There are $10$ balls numbered $1,2,\ldots,10$. There are two students with two identical bags each. In how many ways can they carry the balls in their bags so that no bag is empty?
So, there are two sets of two identical bags, say A,A and B,B I am arranging numbers from 1 to 10 in $10!$, then putting 3 bars in $C(10,3)$ ways in the arrangement of numbers such that balls placed with and on the left of first bar goes to bag A, balls placed with and between the first bar goes to second bag B, and so on. Now, dividing by $2!×2!$ because we have two sets of two identical bags. So, we get $10!\times C(10,3)/(2!)^{2}$
Please check if it is correct. Thanks!
Edit:
I am overcounting in the method I have used above, as there arrangement of balls inside the bags will also matter. Now, I think the correct solution would be $4!\times S(10,4)/(2!)^{2}$. The idea is to count onto functions from $10-set$ to $4-set$, then set of preimages of $1$ and $2$, and $3$ and $4$ can be arranged in $2!$ ways each, so dividing by $2!\times 2!$.

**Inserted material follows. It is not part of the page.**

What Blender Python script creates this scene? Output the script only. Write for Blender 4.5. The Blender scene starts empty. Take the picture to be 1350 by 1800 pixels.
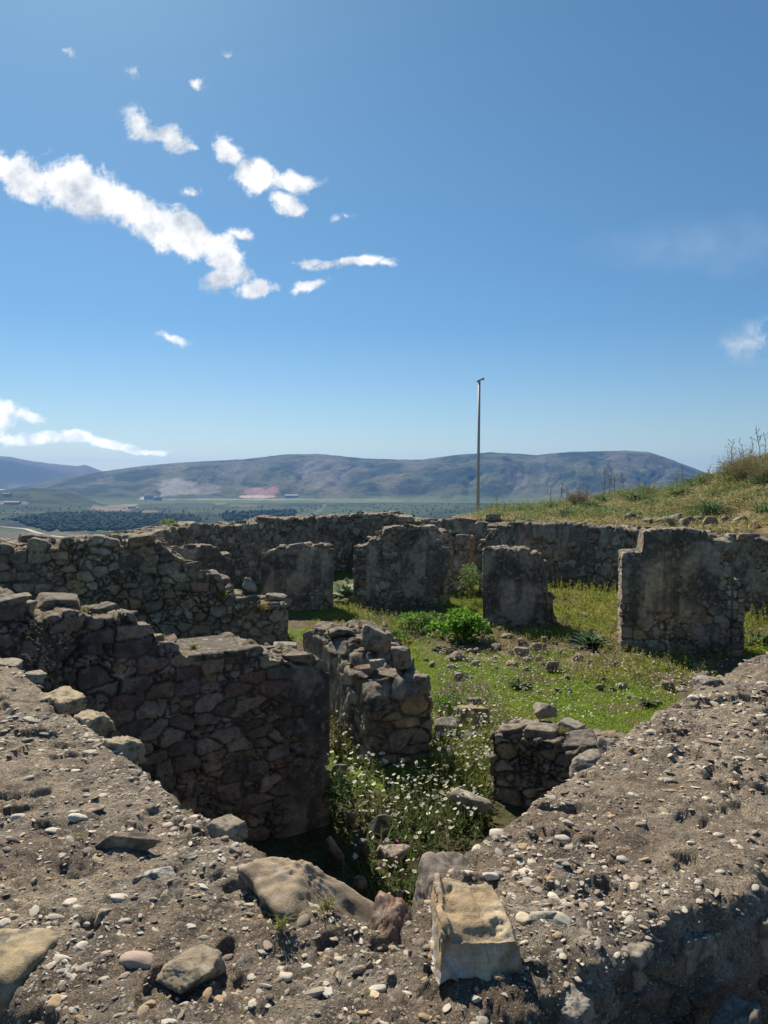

Your second answer is correct (assuming $S(10,4)$ means Stirling numbers of the second kind).
$${4! \over 2! 2!} \times S(10,4) = 6 \times 34105 = 204630$$
An alternative is to count using inclusion-exclusion. The number of ways to place the balls, into $4$ distinguishable bags, without any bag being empty is:
$$4^{10} - {4 \choose 1} \times 3^{10} + {4 \choose 2} \times 2^{10} - {4 \choose 3} \times 1^{10} = 818520$$
Divide $818520$ by $2! \times 2!$ for the bag-swaps and you get the same $204630$.